2011年
文學の森
今日は天気が良く、五月らしいというのをとおりこしてやや暑いくらい、窓を開けておくと良い風が入るが、その風もときどき入りすぎるので、また窓をせばめるのに立たなければならなくなったりするという陽気だが、序盤に《芽吹く樹の脱ぎ捨つるもの浴びてをり》《初夏やきらめくわたしのフライ返し》などという句が出てくる関根誠子『浮力』を読むと、そういう陽気にふさわしい句集なのかとも思う。
作者は「寒雷」「炎環」他に所属。加藤楸邨、石寒太に師事。『浮力』は『霍乱』(1997年)以来の第二句集となる。栞は石寒太、池田澄子。
表現意欲を感じさせるリフレイン(《走つて走つて走つてゐるけれども芒》)、心情や認識の直叙(《水面までが空「自由」つて少し寒い》)、擬人法的な対象への構いつけ(《テネシーワルツ南瓜ぐわんばつてゐるカレー》)などの、情的な厚みを感じさせる要素と、俳句的な処理の手さばきとのバランスのよさが、却ってもう一段突き抜けたところへ出るのに枷となっている気配もときに感じるが、面白みのある句が多い。
あの蝶はいま毀(こぼ)れ出し脳細胞
電子楽器の線のゴチャゴチャ春の雨
黒点となる風船サルトル忌の宙へ
金魚玉けむりの如く母睡り
波打ちて毛虫隣家へゆくらしき
組閣ニュースだらだら祭に流れけり
ひとりづつ銀河とつながりゐて眠る
裏山は星の成り頃たぬき汁
尿(いばり)して象に望郷ありや冬
春の鴨ふた掻き先に亀浮いて
起きるに力眠るに力青木の実
カーネーション母が十五になる彼の世
十薬のここは使つてゐない家
ぐわんばらない海が茫々梅雨最中
姉になりたかつた妹と行く墓参り
梨切つてはづかしいほど静かな家
とりぐもりSuicaはチッと反応し
平日をはみ出してゐる栄螺かな
行く春の果肉に少し風の味
父の日のすこし雨降る朝(あした)かな
夏鶯おむすび弁当箸残る
チョキ出すと阿の像に勝ち山若葉
雲一片(いつぺん)人間一片冬岬
あつても困るタイムトンネル餅膨るる
廃村は水の音して掛り藤
狂歌の人
便々館胡鯉鮒(べんべんかんこりふ)の墓や春蚊出づ
人名の面白さで成り立っている句だが《三度たく米さへこはし柔かしおもふままにはならぬ世の中》で知られるこの江戸中期~後期の狂歌師、ネットで引くと「便々館“湖”鯉鮒」の表記ばかりが出てくる。誤字なのか、こういう表記もあるのか。
春の闇指で突(つつ)いて入るべし
母の日の足触れてゐる地球かな
目を合はせたくて金魚の廻る方へ
新宿の凍て澄む夜空ビルが生え
家族を扱った句《姉になりたかつた妹と行く墓参り》《父の日のすこし雨降る朝かな》《母の日の足触れてゐる地球かな》などが、句の底に秘められ鎮められた劇性を感じさせて印象的。

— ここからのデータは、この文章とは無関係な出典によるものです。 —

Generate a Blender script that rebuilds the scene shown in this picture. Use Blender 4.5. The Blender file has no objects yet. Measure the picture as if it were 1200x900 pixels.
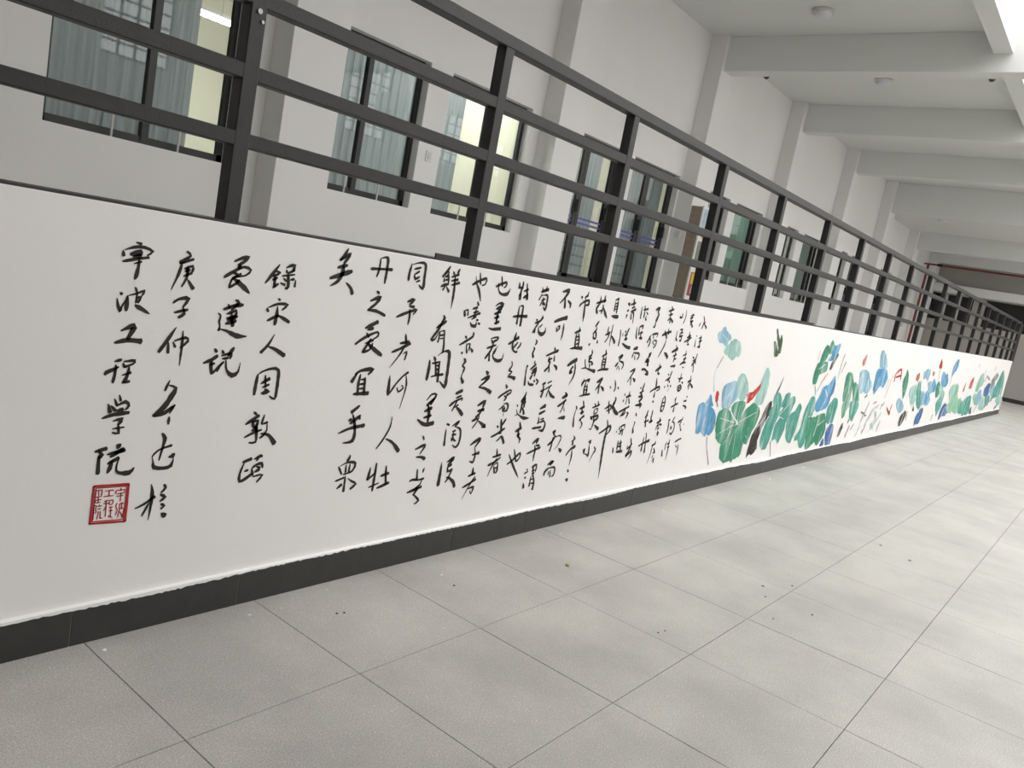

風景や物を詠んだ句でも《ぐわんばらない海が茫々梅雨最中》《新宿の凍て澄む夜空ビルが生え》《チョキ出すと阿の像に勝ち山若葉》等、情を通わせることによって相手のポテンシャルに触れ得たときに句となることが多いようだ。
※本書は著者より寄贈を受けました。記して感謝します。